Auch KIimaaktivisten brauchen Geld. Zum Beispiel bei der "Letzten Generation". Viele der rund 1.000 Mitglieder haben ihr Studium pausiert oder ihren Job geschmissen, um bei ihren Aktionen wie den Verkehrsblockaden dabei zu sein. Doch wie sich die Gruppe genau finanziert und von wem sie Geld erhält – darüber gibt es viele Spekulationen. Bekommen Aktivisten sogar Gehalt, etwa von der Organisation "Climate Emergency Fund"?

Falsch sei das nicht, doch es gebe zu viele "Halbwahrheiten", sagt Sprecherin Carla Hinrichs im Gespräch mit t-online, die erst vor zwei Wochen einen Strafbefehl vom Amtsgericht Frankfurt erhalten hat. Im Exklusiv-Interview mit t-online bricht sie zusammen mit Sprecher Kim Schulz erstmals ihr Schweigen um Ein- und Ausgaben sowie die kaum bekannten Finanzquellen der "Letzten Generation".

t-online: Frau Hinrichs, Herr Schulz, warum ist es Ihnen so wichtig, gerade jetzt Ihre Finanzen offenzulegen? Es ging Ihnen doch bislang immer nur um ihre Aktionen und den Klimawandel.

Carla Hinrichs: Es gibt sehr viele Menschen, die jetzt gerade alles, was sie haben, in den Widerstand gegen die Bundesregierung stecken, die derzeit versagt, um unsere Lebensgrundlage zu schützen. Dieser Widerstand wird oft als Freizeitengagement deklariert, aber so ist das nicht.
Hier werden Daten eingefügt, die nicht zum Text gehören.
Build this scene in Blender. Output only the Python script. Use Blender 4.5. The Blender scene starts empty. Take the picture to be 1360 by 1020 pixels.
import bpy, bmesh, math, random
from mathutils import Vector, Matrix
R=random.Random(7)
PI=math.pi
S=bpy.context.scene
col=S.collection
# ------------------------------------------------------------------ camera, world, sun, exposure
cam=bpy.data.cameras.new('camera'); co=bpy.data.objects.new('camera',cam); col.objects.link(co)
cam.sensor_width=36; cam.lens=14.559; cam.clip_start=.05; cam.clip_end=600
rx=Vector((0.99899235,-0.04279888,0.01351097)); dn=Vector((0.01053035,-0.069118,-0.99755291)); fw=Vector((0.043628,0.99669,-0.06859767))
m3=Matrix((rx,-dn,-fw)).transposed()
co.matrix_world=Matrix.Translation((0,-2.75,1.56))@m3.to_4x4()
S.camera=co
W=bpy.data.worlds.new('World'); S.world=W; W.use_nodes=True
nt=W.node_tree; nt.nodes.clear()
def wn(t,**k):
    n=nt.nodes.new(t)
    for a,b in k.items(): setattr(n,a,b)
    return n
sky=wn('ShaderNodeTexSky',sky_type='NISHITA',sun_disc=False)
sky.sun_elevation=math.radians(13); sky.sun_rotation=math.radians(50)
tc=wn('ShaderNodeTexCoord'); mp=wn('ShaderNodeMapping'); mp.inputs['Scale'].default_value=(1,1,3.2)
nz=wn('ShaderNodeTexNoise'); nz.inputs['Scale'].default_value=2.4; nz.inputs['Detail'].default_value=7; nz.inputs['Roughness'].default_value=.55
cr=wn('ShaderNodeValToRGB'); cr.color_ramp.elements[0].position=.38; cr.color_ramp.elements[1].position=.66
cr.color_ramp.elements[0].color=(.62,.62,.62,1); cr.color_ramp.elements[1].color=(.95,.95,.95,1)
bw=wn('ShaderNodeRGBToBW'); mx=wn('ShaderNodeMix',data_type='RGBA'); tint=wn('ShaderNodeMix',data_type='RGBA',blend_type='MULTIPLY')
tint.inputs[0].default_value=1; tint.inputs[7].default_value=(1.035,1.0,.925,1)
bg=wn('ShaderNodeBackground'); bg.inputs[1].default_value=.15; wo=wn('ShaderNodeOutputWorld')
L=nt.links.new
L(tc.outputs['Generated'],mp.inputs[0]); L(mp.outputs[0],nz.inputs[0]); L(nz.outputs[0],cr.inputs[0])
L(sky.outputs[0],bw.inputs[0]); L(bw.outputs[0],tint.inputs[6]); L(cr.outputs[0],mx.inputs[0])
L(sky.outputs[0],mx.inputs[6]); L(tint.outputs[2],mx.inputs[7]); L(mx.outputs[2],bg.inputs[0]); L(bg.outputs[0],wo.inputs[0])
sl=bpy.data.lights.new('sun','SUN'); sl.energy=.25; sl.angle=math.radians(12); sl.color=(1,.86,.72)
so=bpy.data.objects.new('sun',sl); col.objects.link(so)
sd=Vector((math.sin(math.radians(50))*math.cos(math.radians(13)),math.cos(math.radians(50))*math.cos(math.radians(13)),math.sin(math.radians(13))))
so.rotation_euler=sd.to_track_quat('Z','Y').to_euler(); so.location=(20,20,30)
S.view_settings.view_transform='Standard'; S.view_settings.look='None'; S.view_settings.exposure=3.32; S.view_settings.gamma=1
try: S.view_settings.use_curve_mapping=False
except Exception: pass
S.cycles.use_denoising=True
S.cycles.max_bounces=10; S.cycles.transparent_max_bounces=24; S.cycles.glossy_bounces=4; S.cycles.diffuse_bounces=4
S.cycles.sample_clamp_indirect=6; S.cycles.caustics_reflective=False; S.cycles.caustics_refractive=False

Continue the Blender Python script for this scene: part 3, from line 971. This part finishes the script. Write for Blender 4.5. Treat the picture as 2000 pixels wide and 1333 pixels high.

Die "Letzte Generation" benötigt Geld für Proteste, Banner und letztlich für die Aktivisten, die in vielen Bundesländern organisiert sind – was kostet sie das im Monat und wie viele sind sie?

Hinrichs: Wir gehen von etwa 800 bis 1.000 Menschen aus, die sich bundesweit bei der "Letzten Generation" einbringen. Sie halten Vorträge, gehen auf die Straße, organisieren Essen für diejenigen, die auf der Straße sind. Wie wir das alles finanzieren, das ist erst mal eine größere Frage.

Dann klären Sie uns doch mal auf.

Kim Schulz: Wir haben die Kosten nicht monatlich aufgestellt, weil das sehr unterschiedlich ist. Im Oktober, November, Dezember haben wir sehr viel Widerstand in Berlin geleistet und deswegen auch höhere Ausgaben gehabt. In anderen Monaten war das deutlich weniger. Wir werden aber auch mehr Menschen und dadurch steigen auch die Kosten. Wir haben dazu einen Transparenzbericht erstellt. Unsere Einnahmen 2022 lagen bei knapp über 900.000 Euro. Die Ausgaben bei etwa 535.000 Euro.

Von wem kommt das Geld?

Hinrichs: Das Geld kommt von Tausenden privaten Spenderinnen und Spendern, die über unsere Webseite, einen Link oder per Pay Pal Geld spenden auf unser nicht-gemeinnütziges Konto. Die Leute erhalten dafür keine Spendenquittung.

Sie werden auch von dem Berliner Verein "Wandelbündnis" oder der US-amerikanischen Organisation "Climate Emergency Fund" unterstützt.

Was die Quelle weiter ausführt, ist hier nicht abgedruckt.